Recensioni / «La bellezza di qualcosa che sta per scomparire, ma a cui si crede ciecamente»: per Arnaldo Colasanti l’esercizio critico mette in gioco tutto (sul libro dedicato a Magrelli)

Dopo il silenzio con cui è stato accolto quello precedente sulla poesia di Damiani (La vita comune, Melville 2018), credo che se un libro di critica fondamentale come quello di Arnaldo Colasanti su Valerio Magrelli, Polittico del Sangue amaro, Quodlibet, analisi di una sezione del libro Il sangue amaro, passi di nuovo inosservato sia dovuto alla sua inattualità. Infatti bisogna partire da una certezza: per Colasanti conoscenza e vita sono inseparabili, perché la vera vita è quella della mente, di un pensiero in continuo movimento, il che non vuol dire che si muova in uno spazio irenico, ma, al contrario, diventi il luogo dove tutte le accidentalità della vita, l’amara o dolce contingenza che ci modella, conoscenza e vita sono il dato inevitabile originario da cui le parole nascono e a cui ritornano per dargli un senso.
C’è qualcosa di antico nella critica di Colasanti, e non certo per i rimandi culturali: è il senso di trovarsi alla fine di un’epoca, di dover costruire una summa che ha il nitore e la bellezza di qualcosa che sta per scomparire, ma a cui si crede ancora ciecamente, la sua critica potrebbe essere quello di un Porfirio dei nostri tempi: tenere unito il mondo con un sapere commovente, leggere nell’antro delle ninfe un tesoro formato dalle possibilità di comprendere il mondo con tutta la conoscenza possibile, perché quel luogo non esiste, ma va costruito pur nella sua inevitabile precarietà.
Per questo in tutti i suoi libri, quello di Colasanti non è un pensiero definito che precede e cerca conferme nei testi, ma un lavoro che ogni volta ricomincia da capo, muovendosi sulle tracce che ogni autore lascia. Coinvolgere la propria vita nell’esercizio critico è per Colasanti mettere in campo e in gioco tutto ciò che può pensare, mettere in moto una memoria che si collega al presente, e così aprire varchi nel tempo, dare una speranza al futuro. La sua è una erudizione alle volte accanita e disorientante che vuole spiegare perché la poesia è “sincera”, penetrando nelle pieghe dei versi, nel sommo artificio di una lingua che si spoglia e si mostra nella sua povertà di fronte al mondo, così come il pensiero che l’ha assediata si placa nella realizzazione di un mosaico che non potrà essere ripetuto.

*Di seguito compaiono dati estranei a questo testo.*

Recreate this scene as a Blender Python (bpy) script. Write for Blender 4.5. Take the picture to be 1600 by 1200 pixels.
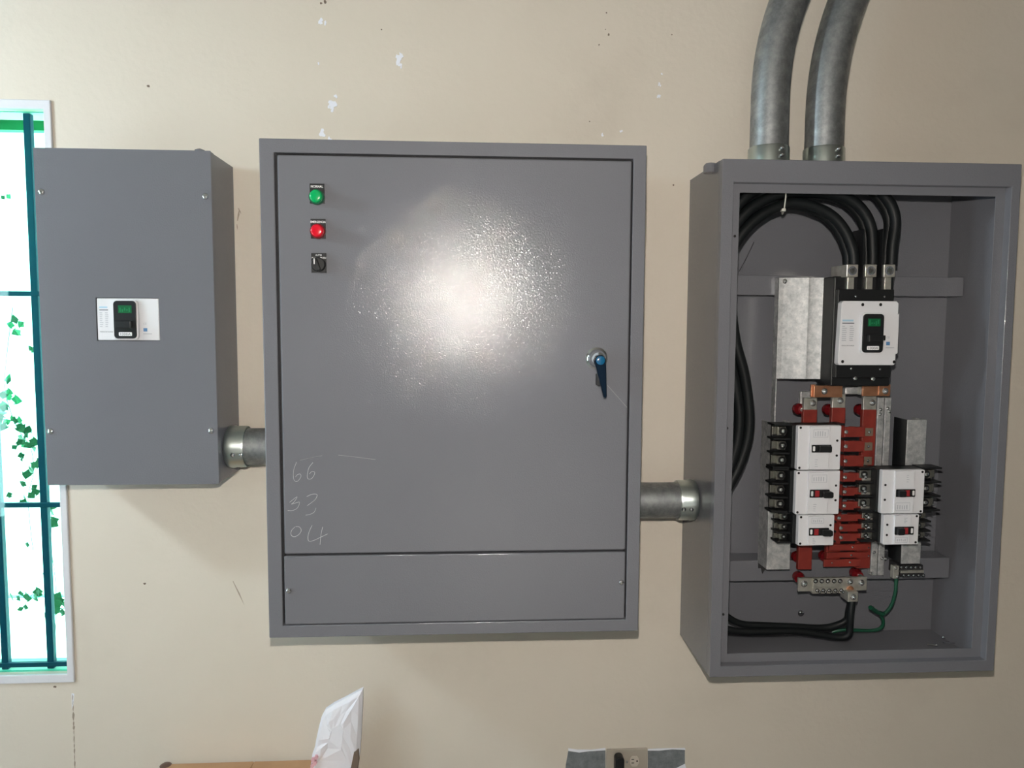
import bpy, bmesh, math, random
from mathutils import Vector, Matrix
random.seed(7)
for o in list(bpy.data.objects): bpy.data.objects.remove(o)
S = bpy.context.scene
COL = S.collection

# ------------------------------------------------------------------ camera
F = 1160.0                      # focal length in pixels of the 1600x1200 frame
YAW, PITCH, ROLL = -0.05868, 0.07629, 0.004615
DIST, EYE = 1.90, 1.50          # distance to the wall plane (y=0) and height above the floor
Mr = (Matrix.Rotation(ROLL, 3, 'Z') @ Matrix.Rotation(PITCH, 3, 'X') @ Matrix.Rotation(YAW, 3, 'Y'))
def cv2b(v): return Vector((v[0], v[2], -v[1]))     # x right, y down, z into the wall -> Blender axes
c_right, c_down, c_fwd = cv2b(Mr[0]), cv2b(Mr[1]), cv2b(Mr[2])
cam_d = bpy.data.cameras.new('camera'); cam = bpy.data.objects.new('camera', cam_d); COL.objects.link(cam)
cam_d.sensor_width = 36.0; cam_d.lens = F / 1600 * 36.0; cam_d.clip_start = 0.02
CAM = Vector((0, -DIST, EYE))
mw = Matrix.Identity(4)
for i in range(3):
    mw[i][0] = c_right[i]; mw[i][1] = -c_down[i]; mw[i][2] = -c_fwd[i]; mw[i][3] = CAM[i]
cam.matrix_world = mw
S.camera = cam
def P(u, v, d=0.0):
    """point of the photograph's sight line that lies d metres in front of the wall"""
    r = c_right * ((u - 800) / F) + c_down * ((v - 600) / F) + c_fwd
    return CAM + r * ((DIST - d) / r.y)
def X(u, v, d=0.0): return P(u, v, d).x
def Z(u, v, d=0.0): return P(u, v, d).z

# ------------------------------------------------------------------ light
S.view_settings.view_transform = 'Standard'; S.view_settings.look = 'None'
S.view_settings.exposure = 0.04; S.view_settings.gamma = 1.0
S.view_settings.use_curve_mapping = False
W = bpy.data.worlds.new('sky'); S.world = W; W.use_nodes = True
W.node_tree.nodes['Background'].inputs[0].default_value = (0.80, 0.92, 1.0, 1)
W.node_tree.nodes['Background'].inputs[1].default_value = 0.35
def light(name, kind, loc, energy, color=(1, 1, 1), size=None, aim=None, size_y=None):
    l = bpy.data.lights.new(name, kind); l.energy = energy; l.color = color
    o = bpy.data.objects.new(name, l); COL.objects.link(o); o.location = loc
    if kind == 'AREA':
        l.shape = 'RECTANGLE'; l.size = size; l.size_y = size_y or size
    elif kind == 'POINT': l.shadow_soft_size = size
    if aim is not None:
        o.rotation_euler = (Vector(aim) - Vector(loc)).to_track_quat('-Z', 'Y').to_euler()
    return o
sun = light('sun', 'SUN', (0, -3, 8), 46, (1, 0.97, 0.92)); sun.data.angle = 0.01
sun.rotation_euler = Vector((-0.15, 0.38, -0.90)).to_track_quat('-Z', 'Y').to_euler()
# window in the left wall (a bright patch of sky at its top, dimmer below) and an added weak fill lamp behind the camera
light('daylight_high_window', 'AREA', (-2.12, -0.74, 2.09), 22, (0.74, 0.91, 1.0), 0.08, (-0.3, -0.3, 1.4), 0.15)
light('daylight_side_window', 'AREA', (-2.12, -1.25, 1.15), 11, (0.76, 0.91, 1.0), 0.4, (-0.3, -0.1, 0.9), 1.0)
light('added_rear_fill', 'AREA', (0.4, -4.10, 1.3), 1, (1.0, 0.95, 0.88), 1.0, (0.3, 0, 1.3), 2.0)
light('phone_flash', 'POINT', CAM + Vector((-0.012, 0.0, 0.12)), 86, (1.0, 0.92, 0.84), 0.012)

# ------------------------------------------------------------------ materials
def mat(name, color, rough=0.5, metal=0.0, **k):
    m = bpy.data.materials.new(name); m.use_nodes = True
    nt = m.node_tree; b = nt.nodes['Principled BSDF']
    b.inputs['Base Color'].default_value = (*color, 1); b.inputs['Roughness'].default_value = rough
    b.inputs['Metallic'].default_value = metal
    for kk, vv in k.items():
        b.inputs[kk.replace('_', ' ')].default_value = vv
    return m
def N(m, t, **k):
    n = m.node_tree.nodes.new(t)
    for kk, vv in k.items(): n.inputs[kk].default_value = vv
    return n
def L(m, a, b): m.node_tree.links.new(a, b)
def coords(m): return N(m, 'ShaderNodeTexCoord').outputs['Object']
def noise(m, scale, detail=3, rough=0.5):
    n = N(m, 'ShaderNodeTexNoise', Scale=scale, Detail=detail, Roughness=rough)
    L(m, coords(m), n.inputs['Vector']); return n
def ramp(m, src, stops):
    r = N(m, 'ShaderNodeValToRGB'); e = r.color_ramp.elements
    while len(e) < len(stops): e.new(0.5)
    for el, (p, c) in zip(e, stops):
        el.position = p; el.color = (*c, 1)
    L(m, src, r.inputs[0]); return r
def bump(m, src, strength, dist):
    b = N(m, 'ShaderNodeBump', Strength=strength, Distance=dist)
    L(m, src, b.inputs['Height']); L(m, b.outputs[0], m.node_tree.nodes['Principled BSDF'].inputs['Normal'])
def tint(m, src, stops):
    L(m, ramp(m, src, stops).outputs[0], m.node_tree.nodes['Principled BSDF'].inputs['Base Color'])
def roughmap(m, src, lo, hi):
    r = ramp(m, src, [(0.3, (lo,) * 3), (0.7, (hi,) * 3)])
    L(m, r.outputs[0], m.node_tree.nodes['Principled BSDF'].inputs['Roughness'])

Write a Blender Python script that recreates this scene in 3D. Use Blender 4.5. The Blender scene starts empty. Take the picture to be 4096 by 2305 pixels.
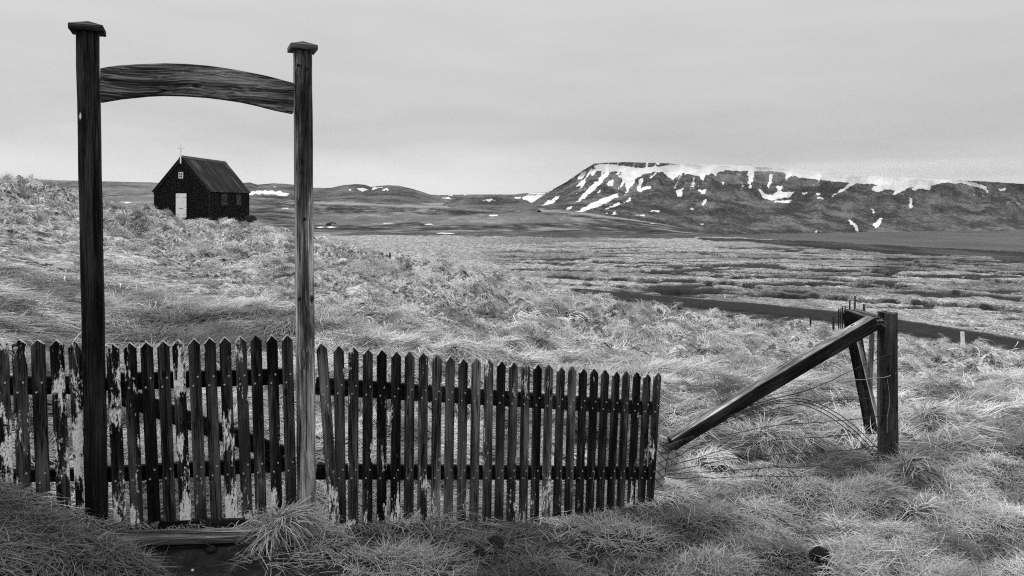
import bpy, math, random
import numpy as np
from mathutils import Vector, Matrix, Euler

# ------------------------------------------------------------------ camera, sky, sun, exposure
scene = bpy.context.scene
COL = scene.collection
W_PX, H_PX = 4096.0, 2305.0
CX, HY = 2048.0, 803.0                 # principal column and horizon row of the photograph
F = W_PX * 24.0 / 36.0                 # 24 mm lens
EYE = 1.6

cam_d = bpy.data.cameras.new('camera')
cam_d.lens = 24.0
cam_d.sensor_width = 36.0
cam_d.shift_y = (HY - H_PX / 2) / W_PX
cam_d.clip_start = 0.05
cam_d.clip_end = 20000.0
cam = bpy.data.objects.new('camera', cam_d)
cam.location = (0, 0, EYE)
cam.rotation_euler = (math.pi / 2, 0, 0)
COL.objects.link(cam)
scene.camera = cam

SUN_AZ, SUN_EL = math.radians(-54), math.radians(33)    # from the left, a little beyond the gate
world = bpy.data.worlds.new("World")
scene.world = world
world.use_nodes = True
wn = world.node_tree
wn.nodes.clear()


def N(t, typ, **kw):
    n = t.nodes.new(typ)
    for k, v in kw.items():
        setattr(n, k, v)
    return n


def L(t, a, b):
    t.links.new(a, b)


def mth(t, op, a, b=None, clamp=False):
    n = N(t, 'ShaderNodeMath', operation=op)
    n.use_clamp = clamp
    for i, v in enumerate((a, b)):
        if v is None:
            continue
        if isinstance(v, (int, float)):
            n.inputs[i].default_value = v
        else:
            L(t, v, n.inputs[i])
    return n.outputs[0]


def ramp(t, fac, stops, interp='LINEAR'):
    n = N(t, 'ShaderNodeValToRGB')
    r = n.color_ramp
    r.interpolation = interp
    while len(r.elements) > 1:
        r.elements.remove(r.elements[-1])
    r.elements[0].position = stops[0][0]
    v = stops[0][1]
    r.elements[0].color = (v, v, v, 1)
    for p, v in stops[1:]:
        e = r.elements.new(p)
        e.color = (v, v, v, 1)
    L(t, fac, n.inputs[0])
    return n.outputs[0]


def noise(t, vec, scale, detail=4, rough=.55, dist=0.0):
    n = N(t, 'ShaderNodeTexNoise')
    n.inputs['Scale'].default_value = scale
    n.inputs['Detail'].default_value = detail
    n.inputs['Roughness'].default_value = rough
    n.inputs['Distortion'].default_value = dist
    if vec is not None:
        L(t, vec, n.inputs['Vector'])
    return n.outputs['Fac']


def mapping(t, vec, sc, loc=(0, 0, 0)):
    n = N(t, 'ShaderNodeMapping')
    n.inputs['Scale'].default_value = sc
    n.inputs['Location'].default_value = loc
    L(t, vec, n.inputs['Vector'])
    return n.outputs[0]


def mix(t, f, a, b):
    n = N(t, 'ShaderNodeMix', data_type='FLOAT')
    for i, v in ((0, f), (2, a), (3, b)):
        if isinstance(v, (int, float)):
            n.inputs[i].default_value = v
        else:
            L(t, v, n.inputs[i])
    return n.outputs[0]


# overcast: a grey veil of cloud over the clear-sky model
SKY_STRENGTH = 0.1
sky = N(wn, 'ShaderNodeTexSky', sky_type='NISHITA', sun_disc=False)
sky.sun_elevation = SUN_EL
sky.sun_rotation = SUN_AZ
bw = N(wn, 'ShaderNodeRGBToBW')
L(wn, sky.outputs[0], bw.inputs[0])
geo = N(wn, 'ShaderNodeTexCoord')
sep = N(wn, 'ShaderNodeSeparateXYZ')
L(wn, geo.outputs['Generated'], sep.inputs[0])
elev = mth(wn, 'MAXIMUM', sep.outputs['Z'], 0.0)
warp = noise(wn, mapping(wn, geo.outputs['Generated'], (1.0, 1.0, 4.0)), 2.2, 4, .5)
warp2 = noise(wn, mapping(wn, geo.outputs['Generated'], (3.0, 3.0, 16.0), (4.2, 1, 3)), 2.0, 4, .5)
el2 = mth(wn, 'ADD', elev, mth(wn, 'MULTIPLY', mth(wn, 'SUBTRACT', warp, .5), .16))
cloud = ramp(wn, el2, [(0.0, .63), (.035, .60), (.085, .50), (.14, .575), (.24, .61), (.40, .66), (.62, 1.15), (1.0, 1.8)])
cloud = mth(wn, 'MULTIPLY', cloud, mth(wn, 'ADD', mth(wn, 'MULTIPLY', warp2, .18), .97))
glow = mth(wn, 'MULTIPLY', ramp(wn, mth(wn, 'MULTIPLY', mth(wn, 'ADD', sep.outputs['X'], 1.0), .5), [(.2, .12), (.47, .15), (.60, .0), (.9, .05)]), ramp(wn, el2, [(0, 1), (.075, .8), (.12, 0)]))
cloud = mth(wn, 'ADD', cloud, glow)
cloud = mth(wn, 'DIVIDE', cloud, SKY_STRENGTH)
veil = mix(wn, .94, bw.outputs[0], cloud)
bg = N(wn, 'ShaderNodeBackground')
bg.inputs['Strength'].default_value = SKY_STRENGTH
L(wn, veil, bg.inputs['Color'])
wo = N(wn, 'ShaderNodeOutputWorld')
L(wn, bg.outputs[0], wo.inputs['Surface'])

sun_d = bpy.data.lights.new('sun', 'SUN')
sun_d.energy = 1.5
sun_d.angle = math.radians(10)
sun_d.color = (1, 1, 1)                # the photograph is black and white
sun = bpy.data.objects.new('sun', sun_d)
sdir = Vector((math.sin(SUN_AZ) * math.cos(SUN_EL), math.cos(SUN_AZ) * math.cos(SUN_EL), math.sin(SUN_EL)))
sun.rotation_euler = sdir.to_track_quat('Z', 'Y').to_euler()
sun.location = (0, 0, 50)
COL.objects.link(sun)

scene.view_settings.view_transform = 'Standard'
scene.view_settings.look = 'None'
scene.view_settings.exposure = 0.0
scene.view_settings.gamma = 1.0
scene.view_settings.use_curve_mapping = False
scene.cycles.use_denoising = False      # the photograph is grainy
scene.cycles.filter_width = 1.15

# ------------------------------------------------------------------ helpers
rng = np.random.default_rng(7)
random.seed(7)
DS = 4096.0 / 2576.0                  # landscape points are noted in a 2576 px wide copy


def P(sx, sy, d):
    return Vector(((sx - CX) / F * d, d, EYE + (HY - sy) / F * d))


def link(o, parent=None):
    COL.objects.link(o)
    if parent is not None:
        o.parent = parent
    return o


def tag(o, label=None, cat=None, group=None, kind=None):
    if label: o['label'] = label
    if cat: o['category'] = cat
    if group: o['group'] = group
    if kind: o['kind'] = kind
    return o


def empty(name, loc, rz=0.0):
    o = bpy.data.objects.new(name, None)
    o.location = loc
    o.rotation_euler = (0, 0, rz)
    o.empty_display_size = .2
    return link(o)


class MB:
    """collects vertices and faces for one mesh"""
    def __init__(self):
        self.v, self.f = [], []

    def add(self, vs, fs):
        b = len(self.v)
        self.v += [tuple(p) for p in vs]
        self.f += [tuple(i + b for i in f) for f in fs]
        return self

    def box(self, x0, x1, y0, y1, z0, z1, M=None):
        vs = [Vector((x, y, z)) for z in (z0, z1) for y in (y0, y1) for x in (x0, x1)]
        if M is not None:
            vs = [M @ p for p in vs]
        return self.add(vs, [(0, 2, 3, 1), (4, 5, 7, 6), (0, 1, 5, 4), (2, 6, 7, 3), (0, 4, 6, 2), (1, 3, 7, 5)])

    def prism(self, pts, y0, y1, M=None):
        """outline in (x, z) extruded along y"""
        n = len(pts)
        vs = [Vector((x, y0, z)) for x, z in pts] + [Vector((x, y1, z)) for x, z in pts]
        if M is not None:
            vs = [M @ p for p in vs]
        fs = [tuple(range(n)), tuple(range(2 * n - 1, n - 1, -1))]
        fs += [(i, i + n, (i + 1) % n + n, (i + 1) % n) for i in range(n)]
        return self.add(vs, fs)

    def tube(self, pts, r, n=6, cap=True):
        pts = [Vector(p) for p in pts]
        rs = r if isinstance(r, (list, tuple)) else [r] * len(pts)
        vs, fs = [], []
        for i, p in enumerate(pts):
            t = (pts[min(i + 1, len(pts) - 1)] - pts[max(i - 1, 0)]).normalized()
            a = Vector((0, 0, 1)) if abs(t.z) < .9 else Vector((1, 0, 0))
            u = t.cross(a).normalized()
            w = t.cross(u).normalized()
            for k in range(n):
                an = 2 * math.pi * k / n
                vs.append(p + (u * math.cos(an) + w * math.sin(an)) * rs[i])
        for i in range(len(pts) - 1):
            for k in range(n):
                k2 = (k + 1) % n
                fs.append((i * n + k, i * n + k2, (i + 1) * n + k2, (i + 1) * n + k))
        if cap:
            fs.append(tuple(range(n - 1, -1, -1)))
            fs.append(tuple((len(pts) - 1) * n + k for k in range(n)))
        return self.add(vs, fs)

    def mesh(self, name, mat=None, bevel=0.0, smooth=False):
        me = bpy.data.meshes.new(name)
        me.from_pydata([tuple(p) for p in self.v], [], self.f)
        if bevel > 0 or True:
            import bmesh
            bm = bmesh.new()
            bm.from_mesh(me)
            bmesh.ops.recalc_face_normals(bm, faces=bm.faces)
            if bevel > 0:
                es = [e for e in bm.edges if len(e.link_faces) == 2 and e.calc_face_angle(0) > .5]
                bmesh.ops.bevel(bm, geom=es, offset=bevel, segments=1, affect='EDGES', clamp_overlap=True)
            bm.to_mesh(me)
            bm.free()
        if smooth:
            me.polygons.foreach_set('use_smooth', [True] * len(me.polygons))
        if mat: me.materials.append(mat)
        return me

    def build(self, name, mat, parent=None, bevel=0.0, smooth=False):
        return link(bpy.data.objects.new(name, self.mesh(name, mat, bevel, smooth)), parent)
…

Se la vita ha un mistero, una sacralità in ciò che non può essere detto, è solo perché l’indicibile è una conquista, la cima raggiunta di un pensiero, non un dono iniziatico, una gnosi indimostrabile, insomma un dilettantismo. E l’indicibile non è l’assoluto, ma la verità: una verità che si declina nei tempi, nelle vite di ognuno e non rimane mai simile a se stessa come il pensiero conduce ed è condotto dai versi.
Da qualche parte Gilson affermava che per raggiungere la verità nella nostra esistenza la vita dovrebbe essere qualcosa di diverso da un debutto: credo che l’opera di Colasanti sia ogni volta lo stupore e l’inevitabile delusione di questo debutto: sia il sogno della vita: le meravigliose corse nel corridoio di Nataša in Guerra e pace.
Non ho parlato del libro in questione: vi si troverà un Valerio Magrelli assai diverso dalla vulgata: Bastino le parole iniziali: «Tutto il male del mondo non è il disordine delle cose, ma il contrario: è l’opprimente ordine che le cose assumono e attraverso cui le cose si dispiegano e sono viste, diventano uno sguardo. La grande devastazione dell’opera di Valerio Magrelli è questo ordine in cui la vita viene definita. Cosa mai possa essere il disordine non è possibile dirlo. Il disordine esprime sempre la vita, eppure, tutto questo, non sa mai come dirlo».